This year marks the 50th anniversary of TENNIS Magazine's founding in 1965. To commemorate the occasion, we'll look back each Thursday at one of the 50 moments that have defined the last half-century in our sport.
The 1980 Wimbledon men’s final made tennis history even before a ball was hit. It was the first time that anyone at the All England Club could remember boos—a “cacophony” of them, according to one writer—raining down from the normally respectful Centre Court audience as the players walked out to play a championship match.
They were raining on one player, to be precise, and he was unlike any that Wimbledon had seen in its 104-year history. Twenty-one-year-old John McEnroe, the bellicose, frizzy-haired New Yorker known to the London tabloids as Superbrat, was making his debut in the final. There he would face the four-time defending champion, Bjorn Borg, the stoical, long-haired Swede who had once been known to those same tabloids as the Teen Angel. Their respective nicknames gave you a pretty good idea of who the fans at Wimbledon were rooting for that day.
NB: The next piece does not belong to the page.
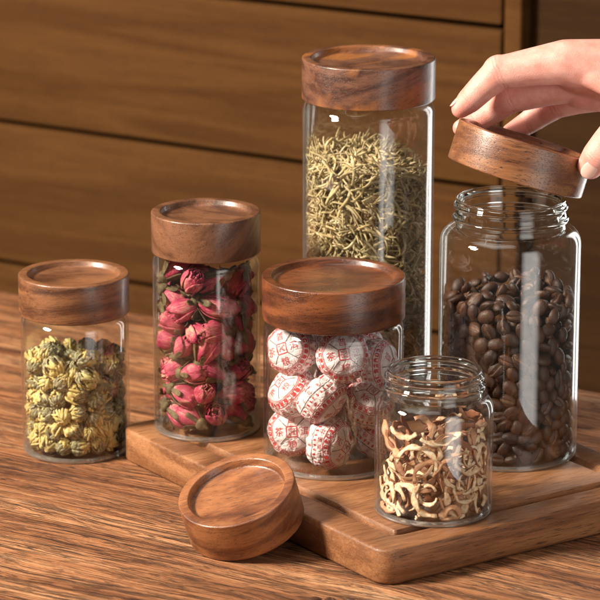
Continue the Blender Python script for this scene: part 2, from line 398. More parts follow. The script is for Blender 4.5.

Borg and McEnroe—righty vs. lefty, defender vs. attacker, ice vs. fire, machine vs. mad genius, civilization vs. its discontents—was a rivalry made in tennis heaven. While the two would face each other just 14 times over the course of four seasons, splitting those matches 7-7, they became the standard by which the sport’s future duels would be measured.
It was against Borg that McEnroe had made his impudent entrance onto the world tennis stage. In 1978, as an 18-year-old, he strode into Borg’s home arena, in Stockholm, and stunned the world’s best player in straight sets in front of the country's king; up to that point, Borg had never lost to a younger player. It was also against Borg that McEnroe would fulfill his vast promise for the first time, by raising his game to a place where even the Swede couldn’t follow in their Wimbledon and U.S. Open finals of 1981. McEnroe was so brilliant in those matches that Borg left the sport entirely rather than try to challenge him again. With his retirement from Grand Slam tennis in ’81, the first great period of the Open era would come to a sudden close.
But July 5, 1980, belonged to Borg, and this is the one match of theirs that tennis fans remember and celebrate to this day. That’s partly because it’s the one where the angel triumphed over the devil, and tennis fans got what they wanted. It’s also because, in its setting, its place in time, its wooden racquets, colorful headbands, short shorts, and wild hair, the 1980 Wimbledon final serves as a poignant reminder of a golden era now long past, when tennis reached a peak of popularity and cultural influence it would never reach again.